Adam Bennett

Adam is a political reporter for the New Zealand Herald.

Heat goes on pool owners under new law changes

Parents face fines if paddling pools with 30cm of water not fenced under proposed law
The new law will mean any pool where the water is more than 30cm deep - even portable and inflatable - will need to be fenced off.
The new law will mean any pool where the water is more than 30cm deep - even portable and inflatable - will need to be fenced off.

Parents with inflatable paddling pools could face $500 fines if they ignore council orders to fence them off or empty them after use under proposed rules to be unveiled today.

Building and Construction Minister Maurice Williamson will announce changes to the 1987 Fencing of Swimming Pools Act which, if passed next year, will introduce a new enforcement regime, including $500 fines for those who don't fence off their pools properly.

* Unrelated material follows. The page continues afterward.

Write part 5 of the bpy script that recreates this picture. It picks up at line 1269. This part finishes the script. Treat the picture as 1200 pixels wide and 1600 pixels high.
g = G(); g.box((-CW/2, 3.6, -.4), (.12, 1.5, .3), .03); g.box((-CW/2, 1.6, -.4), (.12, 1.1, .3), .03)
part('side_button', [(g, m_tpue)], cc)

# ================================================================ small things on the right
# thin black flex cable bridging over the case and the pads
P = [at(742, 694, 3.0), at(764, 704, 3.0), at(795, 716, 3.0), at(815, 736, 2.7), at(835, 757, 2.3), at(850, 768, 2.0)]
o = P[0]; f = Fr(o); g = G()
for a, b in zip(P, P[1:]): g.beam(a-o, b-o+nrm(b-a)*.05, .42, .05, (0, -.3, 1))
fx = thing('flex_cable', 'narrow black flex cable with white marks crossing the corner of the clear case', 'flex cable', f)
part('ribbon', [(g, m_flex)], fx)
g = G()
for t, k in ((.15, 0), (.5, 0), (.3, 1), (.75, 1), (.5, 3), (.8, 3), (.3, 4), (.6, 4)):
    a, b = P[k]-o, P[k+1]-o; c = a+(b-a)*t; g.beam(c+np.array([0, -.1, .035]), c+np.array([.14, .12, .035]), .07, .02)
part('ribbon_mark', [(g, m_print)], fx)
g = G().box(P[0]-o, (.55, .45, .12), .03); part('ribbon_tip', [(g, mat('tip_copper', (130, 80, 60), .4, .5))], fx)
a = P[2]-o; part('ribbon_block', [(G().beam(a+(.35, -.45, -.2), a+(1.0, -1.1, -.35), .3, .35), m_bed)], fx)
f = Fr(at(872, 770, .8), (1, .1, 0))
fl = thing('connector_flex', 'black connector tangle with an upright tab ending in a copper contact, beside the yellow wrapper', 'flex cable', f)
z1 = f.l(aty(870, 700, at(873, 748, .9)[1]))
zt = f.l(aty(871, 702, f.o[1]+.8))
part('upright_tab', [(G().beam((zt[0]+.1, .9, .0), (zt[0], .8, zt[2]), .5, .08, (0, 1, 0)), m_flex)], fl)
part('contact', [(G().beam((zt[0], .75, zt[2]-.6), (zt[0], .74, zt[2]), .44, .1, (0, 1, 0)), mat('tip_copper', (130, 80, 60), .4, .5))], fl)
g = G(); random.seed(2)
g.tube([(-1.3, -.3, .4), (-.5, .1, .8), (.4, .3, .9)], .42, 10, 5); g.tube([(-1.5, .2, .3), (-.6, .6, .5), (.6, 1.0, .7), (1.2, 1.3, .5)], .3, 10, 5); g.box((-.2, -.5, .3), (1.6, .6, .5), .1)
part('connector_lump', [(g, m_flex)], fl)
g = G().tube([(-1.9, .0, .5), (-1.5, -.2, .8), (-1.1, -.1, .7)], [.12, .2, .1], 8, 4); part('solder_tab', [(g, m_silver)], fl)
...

The new law will mean any pool where the water is more than 30cm deep - even portable and inflatable - will need to be fenced off if they are left up permanently.

Under current laws, pools deeper than 40cm have to be fenced, but officials say the requirements have not been clear and are not happening in many cases.

Parents the Herald spoke to yesterday had mixed views about the proposed changes, with several supporting anything that reduced the risk of drowning.

Many others described them as "impracticable" and "unrealistic".

Lauren Cooper, 27, said she was "in two minds because kids can drown in 30cm of water" but that the possibility of having to put fences up around blow-up paddling pools was "a little bit ridiculous".

"It takes away from the whole concept of pools in backyards," she said.

Officials estimate there are about 60,000 portable pools that will be affected. The Government hopes the changes will encourage parents to adopt "best practice" and empty and store portable pools after each use.

Councils will not have to locate and inspect portable pools but will have powers to inspect properties and give warnings and infringement notices carrying a $500 fine to "persistent offenders".

The changes will also clarify rules for fencing off larger pools, which Mr Williamson said would save the lives of six children every decade.

About 40 per cent of drownings of young children in domestic swimming pools over the last 20 years involved gates or doors left open.

Pool owners cannot be convicted under the Fencing of Swimming Pools Act if a child drowns in a pool which is not adequately fenced off, but non-compliance with the act is a factor considered by courts when they bring other charges such as manslaughter or criminal nuisance.

Changes for spa pools mean owners will not have to fence them off if the pool lid is child-resistant.

Water Safety NZ chief executive Matt Claridge said the proposed new law was "a big step in the right direction". But he wanted to see paddling and other portable pools of between 30cm and 1.2m depth withdrawn from sale altogether.

The current legislation requires councils to inspect pools and their fencing but does not make the extent of those obligations clear. As a result, about 20 per cent of pools in New Zealand are not inspected.

The new law will require pools to be inspected every five years. While that will mean some councils have to step up their inspections, others including Auckland Council already inspect pools every three years. Council inspectors will be able to issue warnings and, where those are ignored, $500 infringement notices.


Proposed law changes

• Pools with water deeper than 30cm must be fenced. Currently pools with water deeper than 40cm must be fenced.

• All pools will need to be inspected every five years and councils will be able to issue warnings and $500 fines if requirements are ignored. It is estimated 20% of the country's pools aren't inspected. Auckland Council already inspects pools every three years.